Changing Colorado’s Minimum Wage Law

This year may be a different story

Twice before, the General Assembly has considered legislation that purported to allow local governments (municipalities and counties) in Colorado the ability to set a minimum wage different than the state minimum wage.  Each time, the legislation failed in a split legislature. In 2019, a different outcome is likely.

american bills business cheque

The premise behind the prior legislation was to repeal a statute enacted in 1998 that specifically preempts local governments from setting their own minimum wage. The Colorado Municipal League was neutral on both the 1998 preemption bill and the 2015 and 2018 attempts to repeal it.  When the preemption was enacted, prior Colorado Supreme Court decisions on wage regulation already seemed to clearly preempt any local variances, and the subsequent enactment of a minimum wage in the constitution clearly established the floor. In 2019, the minimum wage is $11.10 and it will rise to $12.00 in 2020. The attempts to repeal the preemption would not have changed prior case law or the minimum wage established in the constitution.

However, this year things may be different.  HB 19-1210 was recently introduced that both repeals the existing preemption and grants specific authority to local governments to set a higher minimum wage than the state. The grant of authority is the element that has been missing, and CML expects that the legislation will be fine-tuned even more on the authority granted to local governments.

Given the high degree of local control in the legislation, which seems destined to be enacted this year, CML has thrown support behind the bill. Yet, wage regulation is a tricky business, even at a statewide level, and the League’s support should be understood as support for the authority to be held at the local level, even if it means nothing changes. That may not completely align with the goals of the HB 1210 proponents that argue $11.10 – and ultimately $12.00 on January 1, 2020 – is not a living wage and that it must be allowed to exceed the state’s minimum in areas of the state with the highest costs of living.

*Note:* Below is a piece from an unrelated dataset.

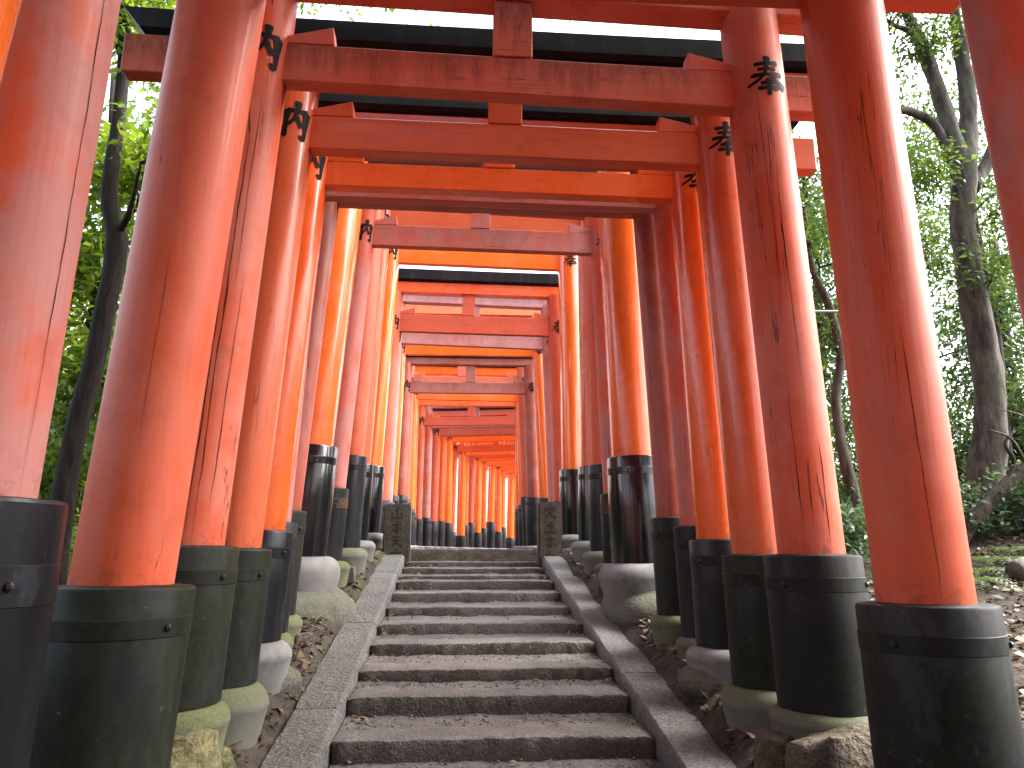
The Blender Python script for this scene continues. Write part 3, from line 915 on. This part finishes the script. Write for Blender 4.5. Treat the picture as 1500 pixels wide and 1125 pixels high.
OKU = [([(.5, .98), (.35, .8), (.1, .66)], .08, .06), ([(.2, .62), (.5, .63), (.82, .64)], .08, .08), ([(.35, .82), (.55, .6), (.9, .45)], .06, .08), ([(.5, .62), (.4, .3), (.1, .05)], .09, .05), ([(.5, .4), (.7, .2), (.92, .04)], .06, .09)]
marker(-1.74, -1.375, 10.62, 1.55, 2.385, 'dark carved stone post on the left at the top of the stairs', [YAMA, HON, TEN, BUN])
marker(0.345, 0.665, 10.52, 1.52, 2.41, 'dark carved stone post on the right at the top of the stairs', [BUN, TSUCHI, HON, OKU])

# ------------------------------------------------------------------ boulders beside the stairs
def rock(name, loc, size, mat, label, seed, amp=0.22, facet=False, sub=3, rotz=0.0, cat='boulder', flat=0.0):
    bm = bmesh.new()
    bmesh.ops.create_icosphere(bm, subdivisions=sub, radius=1.0)
    planes = []
    rnd = random.Random(seed)
    if facet:
        for _ in range(11):
            n = Vector((rnd.uniform(-1, 1), rnd.uniform(-1, 1), rnd.uniform(-.3, 1))).normalized()
            planes.append((n, rnd.uniform(.62, .85)))
    for v in bm.verts:
        p = v.co.copy()
        q = 1 + amp * nz(p.x + seed, p.y, p.z, 1.2) + amp * .45 * nz(p.x, p.y + seed, p.z, 3.0)
        p *= q
        for n, dd in planes:
            e = p.dot(n) - dd
            if e > 0: p -= n * e * 0.93
        p += Vector((nz(p.x, p.y, p.z + seed, 6), nz(p.y, p.z, p.x + seed, 6), nz(p.z, p.x, p.y + seed, 6))) * 0.03
        if flat and p.z > flat: p.z = flat + (p.z - flat) * .12
        v.co = Vector((p.x * size[0], p.y * size[1], p.z * size[2]))
    o = bm_obj(name, bm, mat, None, loc, R(35 if facet else 60))
    o.rotation_euler[2] = rotz
    tag(o, label, cat)
    return o
def slab_rock(loc, hx, hy, hz, mat, label, seed, rotz=0.0):
    rnd = random.Random(seed)
    bm = bmesh.new()
    pts = []
    for k in range(7):
        a = 2 * math.pi * k / 7 + rnd.uniform(-.25, .25)
        q = rnd.uniform(.85, 1.1)
        pts.append((math.cos(a) * hx * q, math.sin(a) * hy * q))
    lo = [bm.verts.new((x * 1.05, y * 1.05, -hz)) for x, y in pts]
    hi = [bm.verts.new((x * rnd.uniform(.8, .97), y * rnd.uniform(.8, .97), hz * rnd.uniform(.65, 1.0) + .10 * x)) for x, y in pts]
    for k in range(7):
        bm.faces.new((lo[k], lo[(k + 1) % 7], hi[(k + 1) % 7], hi[k]))
    bm.faces.new(hi); bm.faces.new(list(reversed(lo)))
    bmesh.ops.bevel(bm, geom=list(bm.edges), offset=0.012, segments=1, affect='EDGES')
    bmesh.ops.triangulate(bm, faces=list(bm.faces))
    bmesh.ops.subdivide_edges(bm, edges=list(bm.edges), cuts=3, use_grid_fill=True)
    for v in bm.verts:
        p = v.co
        v.co = p + Vector((nz(p.x + seed, p.y, p.z, 9), nz(p.y, p.z + seed, p.x, 9), nz(p.z, p.x, p.y + seed, 9))) * .016 + Vector((0, 0, nz(p.x, p.y, seed, 25))) * .006
    o = bm_obj('boulder', bm, mat, None, loc, R(30))
    o.rotation_euler[2] = rotz
    return tag(o, label, 'boulder')
rock('boulder', (-1.95, 6.98, 1.22), (.58, .74, .29), M_BOULDER, 'broad mossy grey boulder under the left foot of the thickest gate', 3, .10, flat=.75)
rock('boulder', (1.38, 7.16, 1.22), (.58, .74, .28), M_BOULDER, 'broad grey boulder under the right foot of the thickest gate', 5, .10, flat=.75)
rock('boulder', (-1.72, 5.0, .95), (.42, .32, .17), M_BOULDER, 'low grey boulder under the left blue-black sleeve', 8, .14, flat=.7)
rock('boulder', (1.50, 5.1, .95), (.46, .32, .17), M_BOULDER, 'low grey boulder under the right blue-black sleeve', 9, .14, flat=.7)
slab_rock((-1.42, 3.46, .88), .22, .18, .14, M_LICHEN, 'rough yellow lichened rock beside the left kerb near the viewer', 12, .5)
slab_rock((1.36, 3.46, .86), .25, .17, .16, M_ROCK, 'angular brown rock beside the right kerb near the viewer', 21, .2)
slab_rock((1.17, 3.70, .82), .08, .10, .13, M_ROCK, 'small upright rock leaning on the angular brown rock', 27, .9)
rock('boulder', (-1.31, 3.72, .78), (.09, .09, .09), M_LICHEN, 'small dark rock next to the yellow lichened rock', 31, .25, True)
slab_rock((1.34, 6.0, 1.07), .30, .17, .13, M_ROCK, 'dark flat rock beside the right kerb below the thickest gate', 33)
slab_rock((-1.68, 5.85, 1.06), .24, .18, .09, M_ROCK, 'dark flat rock beside the left kerb below the thickest gate', 35)
b = box_bm(-.18, .18, .14, 0, 0, .16, .012)
bo = bm_obj('stone_block', b, M_BOULDER, None, (-1.76, 7.95, 1.44), R(40)); bo.rotation_euler[2] = R(8)
tag(bo, 'squared dark stone block behind the thickest gate by the left kerb', 'stone block')

# ------------------------------------------------------------------ trees and shrubs
def leaf_cloud(centres, n_per, spread, size, droop=0.35, long=1.9, seed=1, flat=0.6):
    """pointed folded leaves gathered in sprays round the given twig centres -> verts, quads"""
    g = np.random.default_rng(seed)
    C = np.repeat(np.asarray(centres, dtype=np.float64), n_per, axis=0)
    n = len(C)
    off = g.normal(size=(n, 3)) * spread * np.array([1, 1, flat])
    P = C + off
    az = g.uniform(0, 2 * np.pi, n)
    out = off.copy(); out[:, 2] = 0
    ln = np.linalg.norm(out, axis=1, keepdims=True) + 1e-6
    dirv = np.stack([np.cos(az), np.sin(az), np.zeros(n)], 1) * 0.8 + out / ln * 0.7
    dirv[:, 2] = -droop + g.normal(size=n) * 0.45
    dirv /= np.linalg.norm(dirv, axis=1, keepdims=True)
    up = np.stack([g.normal(size=n) * .5, g.normal(size=n) * .5, np.ones(n)], 1)
    side = np.cross(dirv, up); side /= np.linalg.norm(side, axis=1, keepdims=True) + 1e-9
    nrm = np.cross(side, dirv)
    s = size * g.uniform(0.55, 1.25, n)[:, None]
    L = s * long
    v0 = P
    v1 = P + dirv * L * .45 + side * s * .42 + nrm * s * .12
    v2 = P + dirv * L - nrm * s * .10
    v3 = P + dirv * L * .45 - side * s * .42 + nrm * s * .12
    V = np.stack([v0, v1, v2, v3], 1).reshape(-1, 3)
    F = np.arange(4 * n, dtype=np.int32).reshape(-1, 4)
    return V, F

def crown_centres(blobs, seed):
    """blobs: (x, y, z, rx, ry, rz, count) -> twig centres through each clump's volume, thicker towards its skin"""
    g = np.random.default_rng(seed)
    out = []
    for x, y, z, rx, ry, rz, c in blobs:
        d = g.normal(size=(c, 3)); d /= np.linalg.norm(d, axis=1, keepdims=True)
        rr = g.uniform(0.0, 1, c)[:, None] ** 0.45
        q = d * rr * (1 + 0.25 * np.sin(d[:, :1] * 5 + seed) * np.cos(d[:, 1:2] * 4))
        out.append(q * np.array([rx, ry, rz]) + np.array([x, y, z]))
    return np.concatenate(out)

def tree(name, label, trunk, blobs, bark_m, leaf_m, leaf=0.05, n_per=14, spread=0.16, seed=1, cat='tree', group=None, seg=12, rough=0.12, limbs=True, long=1.9, droop=.35, part='crown'):
    base = Vector(trunk[0][0][0])
    root = empty(name, base)
    tag(root, label, cat, group)
    rnd = random.Random(seed)
    parts = []
    for pts, rad in trunk:
        parts.append(tube_geo([Vector(p) - base for p in pts], rad, seg if rad[0] > .05 else 7, 5, rough, seed))
    main = [Vector(p) for pts, rad in trunk for p in pts]
    cc = crown_centres(blobs, seed)
    if limbs:
        for bl in blobs:
            c = Vector(bl[:3])
            m = min(main, key=lambda p: (p - c).length + max(0, p.z - c.z) * 1.5)
            mid = (m + c) / 2 + Vector((rnd.uniform(-.2, .2), rnd.uniform(-.2, .2), rnd.uniform(0, .25)))
            L = (c - m).length
            rr = min(0.05, 0.010 + 0.010 * L)
            parts.append(tube_geo([m - base, mid - base, c - base], [rr, rr * .7, rr * .35], 6, 5, 0.1, seed))
            for _ in range(4):
                e = c + Vector((rnd.uniform(-1, 1) * bl[3], rnd.uniform(-1, 1) * bl[4], rnd.uniform(-.8, .9) * bl[5])) * .8
                st = m.lerp(c, rnd.uniform(.5, 1))
                parts.append(tube_geo([st - base, (st + e) / 2 - base + Vector((0, 0, .06)), e - base], [rr * .4, rr * .3, rr * .12], 5, 4, 0, seed))
    V, F = merge_geo(parts)
    t = mesh_obj('trunk' if cat == 'tree' else 'stem', V, F, bark_m, root, smooth=True)
    LV, LF = leaf_cloud(cc, n_per, spread, leaf, droop, long, seed + 5)
    link_mesh(part, quads_mesh(part, LV - np.array(base), LF), leaf_m, root)
    return root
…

CML is agnostic as to whether or not the minimum wage should be increased but fully supports the authority granted to local governments to decide. If HB 19-1210 is signed into law, then it will be incumbent upon municipal leaders  to engage with employers and citizens in their communities, as well as with other municipalities and counties, on whether or not and to what extent there should be local variances. They will have to consider the ripple effects in the employment market of even one municipality or county increasing the minimum wage and work together. This kind of collaboration occurs every day in local government on a number of issues that most people are not even aware of. Thankfully, there are other areas of the country from which experience and data can be studied.

HB 19-1210 will get its first hearing on March 6 in the House Transportation and Local Government Committee. It is very likely that the legislation will move quickly through the House and possibly even the Senate. If enacted, the legislation would become effective on August 2, 2019.